Data Supporting the State Climate Summaries

The scientific data used to build each summary chiefly come from the authoritative signature datasets stewarded by NOAA NCEI. Those specifically include: 

  • GHCNd, Global Historical Climatological Network-Daily, daily climate records
  • nClimDiv, Climate Divisional Dataset, several weather indices for 344 climate divisions 

Additional data are used from widely available sources, such as the Fourth National Climate Assessment (NCA4). A robust review process included regional partners and individual state climatologists. The summaries are also supported by the White House Office of Science and Technology Policy.

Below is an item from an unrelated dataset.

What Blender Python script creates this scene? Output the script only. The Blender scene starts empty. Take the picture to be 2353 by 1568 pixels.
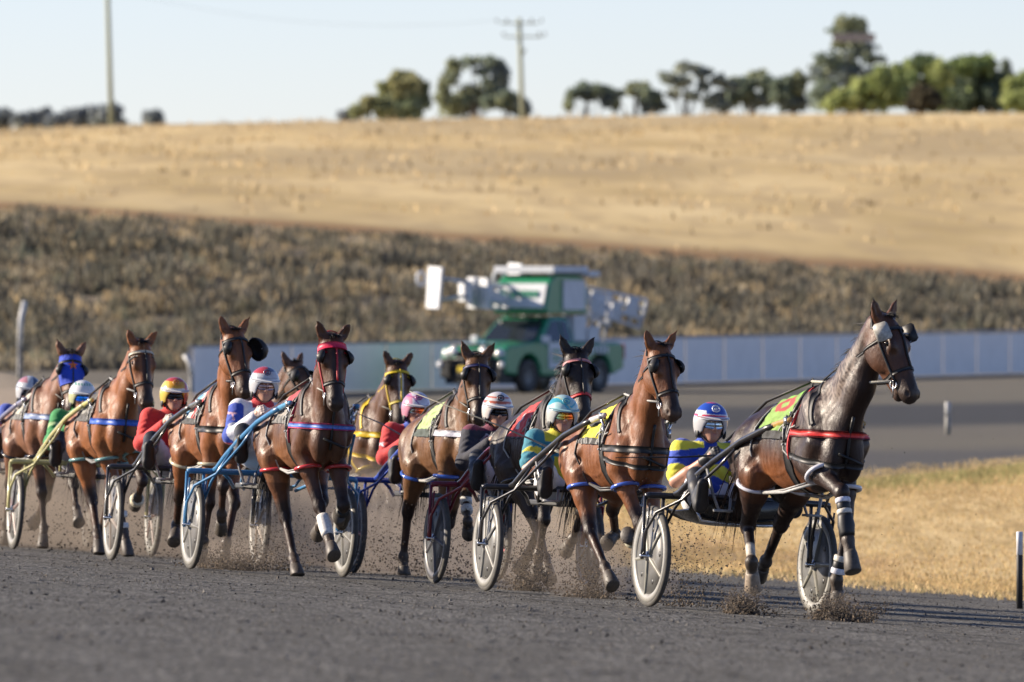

A key feature of this project is the extensive metadata that is provided for each of the more than 500 figures. Metadata is critical for transparency and reproducibility of the information and findings presented in figures. It provides users access to data, methods, and, for the first time ever, source code, allowing users to reproduce results or do their own original analysis. Documentation meets the highest standards under the Information Quality and Foundations for Evidence-Based Policymaking Acts. Documentation for each figure is available through the metadata viewer, which can be accessed by clicking the eyeball icon appearing with each figure in the summaries. See this example for Delaware. Additional information about data and methods is provided in a Technical Details document

A growing recognition of the need for local state-centric climate information arose after the passage of the U.S. Global Change Research Act of 1990, which led to the production of the National Climate Assessment. A first set of state summaries was released in 2017 ahead of the issuance of NCA4. NCA5 is scheduled for release in 2023.

Reference: Kunkel, K. E., R. Frankson, J. Runkle, S. M. Champion, L. E. Stevens, D. R. Easterling, B. C. Stewart, A. McCarrick, and C. R. Lemery (Eds.), 2022: State Climate Summaries for the United States 2022. NOAA Technical Report NESDIS 150. NOAA/NESDIS, Silver Spring, MD.